» **Stated task**
Return precisely the span of lines from the top of the material below to the line containing "R = math.radians", both included. Pictures are excluded.

» **Data provided**
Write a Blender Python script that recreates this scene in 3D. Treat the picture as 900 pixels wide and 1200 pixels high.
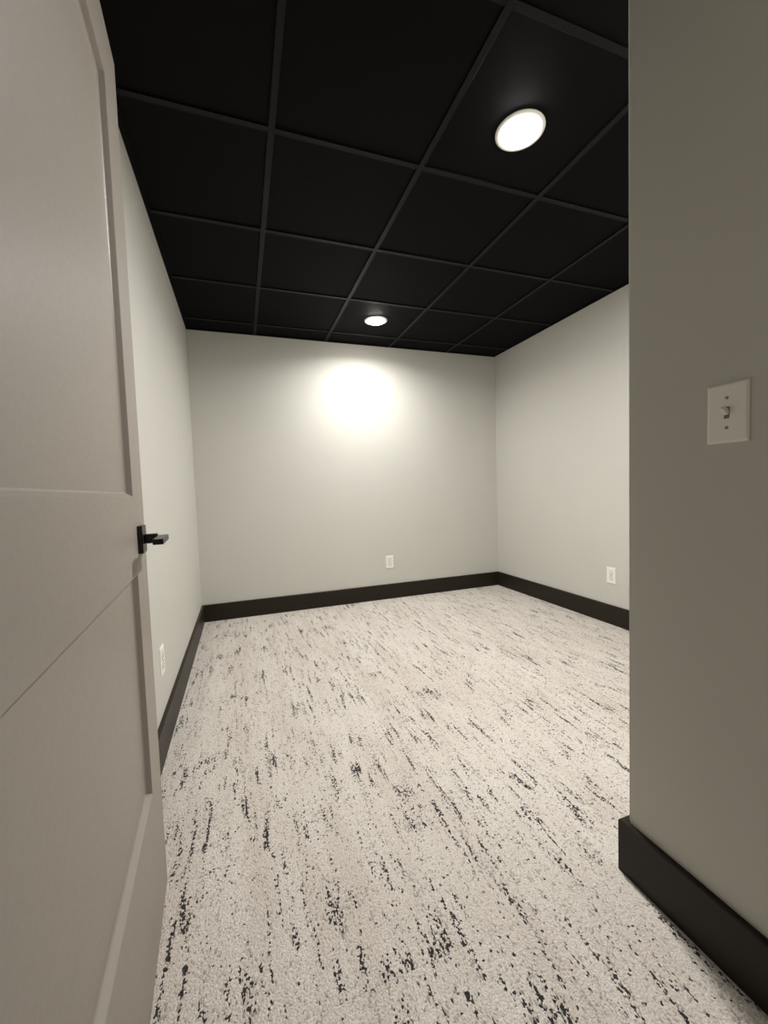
import bpy, bmesh, math, random
from mathutils import Matrix, Vector

for o in list(bpy.data.objects):
    bpy.data.objects.remove(o)
scene = bpy.context.scene
COL = scene.collection
R = math.radians

# ------------------------------------------------------------------ room measures (metres)
W, D, H = 2.927, 3.680, 2.410        # room width, back wall, suspended ceiling height
PX, PY = 1.296, 0.779                # entry return wall: face and outer corner
FY, FO = 0.270, 0.150                # front (doorway) wall: room face and hall face
BT, BH = 0.016, 0.143                # baseboard thickness and height
JL, JR, JH = 0.118, 1.085, 2.150     # doorway opening
GX, GY, S = 0.5287, 1.6212, 0.6096   # ceiling grid origin and module

# ------------------------------------------------------------------ camera
yaw, pitch, roll = 0.3371, -0.0535, -0.0335
f_px = 474.77
cy, sy, cp, sp = math.cos(yaw), math.sin(yaw), math.cos(pitch), math.sin(pitch)
fwd = Vector((sy * cp, cy * cp, sp))
rt = Vector((cy, -sy, 0))
up = rt.cross(fwd)
r2 = rt * math.cos(roll) + up * math.sin(roll)
u2 = -rt * math.sin(roll) + up * math.cos(roll)
cam_d = bpy.data.cameras.new('camera')
cam = bpy.data.objects.new('camera', cam_d)
COL.objects.link(cam)
m = Matrix((r2, u2, -fwd)).transposed().to_4x4()
m.translation = Vector((0.3555, 0.0, 1.0556))
cam.matrix_world = m
cam_d.sensor_fit = 'VERTICAL'
cam_d.sensor_height = 24.0
cam_d.sensor_width = 18.0
cam_d.lens = 24.0 * f_px / 1200.0
cam_d.clip_start = 0.02
scene.camera = cam

# ------------------------------------------------------------------ world, exposure
world = bpy.data.worlds.new('world')
scene.world = world
world.use_nodes = True
world.node_tree.nodes['Background'].inputs[0].default_value = (0.02, 0.02, 0.02, 1)
world.node_tree.nodes['Background'].inputs[1].default_value = 0.3
vs = scene.view_settings
vs.view_transform = 'Standard'
vs.look = 'None'
vs.gamma = 1.0
vs.use_curve_mapping = False
vs.exposure = 0.0
LAMP_W = (41.0, 18.0)  # recessed lamps: by the doorway, by the back wall
HALL_FILL_W = 0.03         # weak unseen fill light added behind the camera
LAMP_COL = (1.0, 0.99, 0.97)


# ------------------------------------------------------------------ helpers
def srgb(r, g, b):
    def c(v):
        v /= 255.0
        return v / 12.92 if v <= 0.04045 else ((v + 0.055) / 1.055) ** 2.4
    return (c(r), c(g), c(b), 1.0)


class NT:
    def __init__(self, name):
        self.mat = bpy.data.materials.new(name)
        self.mat.use_nodes = True
        self.t = self.mat.node_tree
        self.b = self.t.nodes['Principled BSDF']

    def n(self, kind, **kw):
        nd = self.t.nodes.new(kind)
        for k, v in kw.items():
            setattr(nd, k, v)
        return nd

    def put(self, sock, v):
        if hasattr(v, 'is_linked') or isinstance(v, bpy.types.NodeSocket):
            self.t.links.new(v, sock)
        else:
            sock.default_value = v

    def math(self, op, a, b=None, c=None, clamp=False):
        nd = self.n('ShaderNodeMath', operation=op, use_clamp=clamp)
        self.put(nd.inputs[0], a)
        if b is not None:
            self.put(nd.inputs[1], b)
        if c is not None:
            self.put(nd.inputs[2], c)
        return nd.outputs[0]

    def vmath(self, op, a, b):
        nd = self.n('ShaderNodeVectorMath', operation=op)
        self.put(nd.inputs[0], a)
        self.put(nd.inputs[1], b)
        return nd.outputs[0]

    def noise(self, vec, scale, detail=2.0, rough=0.5):
        nd = self.n('ShaderNodeTexNoise')
        self.put(nd.inputs['Vector'], vec)
        nd.inputs['Scale'].default_value = scale
        nd.inputs['Detail'].default_value = detail
        nd.inputs['Roughness'].default_value = rough
        return nd.outputs[0]

    def smooth(self, v, lo, hi, a=0.0, b=1.0):
        nd = self.n('ShaderNodeMapRange', interpolation_type='SMOOTHSTEP')
        self.put(nd.inputs[0], v)
        nd.inputs[1].default_value = lo
        nd.inputs[2].default_value = hi
        nd.inputs[3].default_value = a
        nd.inputs[4].default_value = b
        return nd.outputs[0]

    def mix(self, f, a, b):
        nd = self.n('ShaderNodeMix', data_type='RGBA')
        self.put(nd.inputs[0], f)
        self.put(nd.inputs[6], a)
        self.put(nd.inputs[7], b)
        return nd.outputs[2]

    def bump(self, h, strength, dist):
        nd = self.n('ShaderNodeBump')
        nd.inputs['Strength'].default_value = strength
        nd.inputs['Distance'].default_value = dist
        self.put(nd.inputs['Height'], h)
        self.t.links.new(nd.outputs[0], self.b.inputs['Normal'])


def paint(name, col, rough=0.6, spec=0.3, scale=260.0, bump=0.12, vary=0.03):
    k = NT(name)
    pos = k.n('ShaderNodeNewGeometry').outputs['Position']
    n1 = k.noise(pos, scale, 3.0)
    n2 = k.noise(pos, 1.7, 2.0)
    dark = tuple(c * (1 - vary) for c in col[:3]) + (1,)
    lite = tuple(min(1, c * (1 + vary)) for c in col[:3]) + (1,)
    k.put(k.b.inputs['Base Color'], k.mix(n2, dark, lite))
    k.put(k.b.inputs['Roughness'], k.smooth(n1, 0.2, 0.8, rough - 0.04, rough + 0.04))
    k.b.inputs['Specular IOR Level'].default_value = spec
    k.bump(n1, bump, 0.0006)
    return k.mat


M = {}
M['wall'] = paint('greige_wall_paint', srgb(198, 196, 188), 0.62, 0.25)
M['door'] = paint('greige_door_enamel', srgb(148, 140, 130), 0.45, 0.35, 120.0, 0.05)
M['base'] = paint('dark_bronze_trim_paint', srgb(38, 32, 25), 0.42, 0.2, 90.0, 0.05)
M['grid'] = paint('black_grid_paint', srgb(13, 13, 14), 0.45, 0.14, 90.0, 0.04)
M['black_metal'] = paint('matte_black_metal', srgb(20, 20, 21), 0.34, 0.5, 300.0, 0.03)
M['plastic'] = paint('white_plastic', srgb(236, 233, 226), 0.32, 0.5, 60.0, 0.0, 0.0)
M['trim_white'] = paint('white_halo_trim', srgb(235, 232, 225), 0.5, 0.3, 60.0, 0.0, 0.0)  # trim ring made white to stand in for the lamp's halo
M['slot'] = paint('dark_slot', srgb(26, 24, 22), 0.6, 0.2, 60.0, 0.0, 0.0)
M['shade'] = paint('toggle_recess_shade', srgb(120, 114, 104), 0.6, 0.2, 60.0, 0.0, 0.0)  # grey stands in for the shade inside the toggle opening
M['steel'] = paint('painted_screw', srgb(170, 166, 158), 0.35, 0.5, 200.0, 0.05)
M['plenum'] = paint('plenum_black', srgb(22, 21, 21), 0.9, 0.1)


def tile_material():
    k = NT('black_mineral_ceiling_tile')
    pos = k.n('ShaderNodeNewGeometry').outputs['Position']
    fine = k.noise(pos, 420.0, 4.0, 0.65)
    big = k.noise(pos, 9.0, 3.0)
    c = k.mix(k.smooth(fine, 0.35, 0.7), srgb(7, 7, 8), srgb(13, 13, 14))
    c2 = k.mix(k.math('MULTIPLY', big, 0.35), c, srgb(7, 7, 8))
    k.put(k.b.inputs['Base Color'], c2)
    k.b.inputs['Roughness'].default_value = 0.7
    k.b.inputs['Specular IOR Level'].default_value = 0.07
    k.bump(fine, 0.35, 0.0012)
    return k.mat


M['tile'] = tile_material()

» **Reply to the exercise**
Write a Blender Python script that recreates this scene in 3D. Treat the picture as 900 pixels wide and 1200 pixels high.
import bpy, bmesh, math, random
from mathutils import Matrix, Vector

for o in list(bpy.data.objects):
    bpy.data.objects.remove(o)
scene = bpy.context.scene
COL = scene.collection
R = math.radians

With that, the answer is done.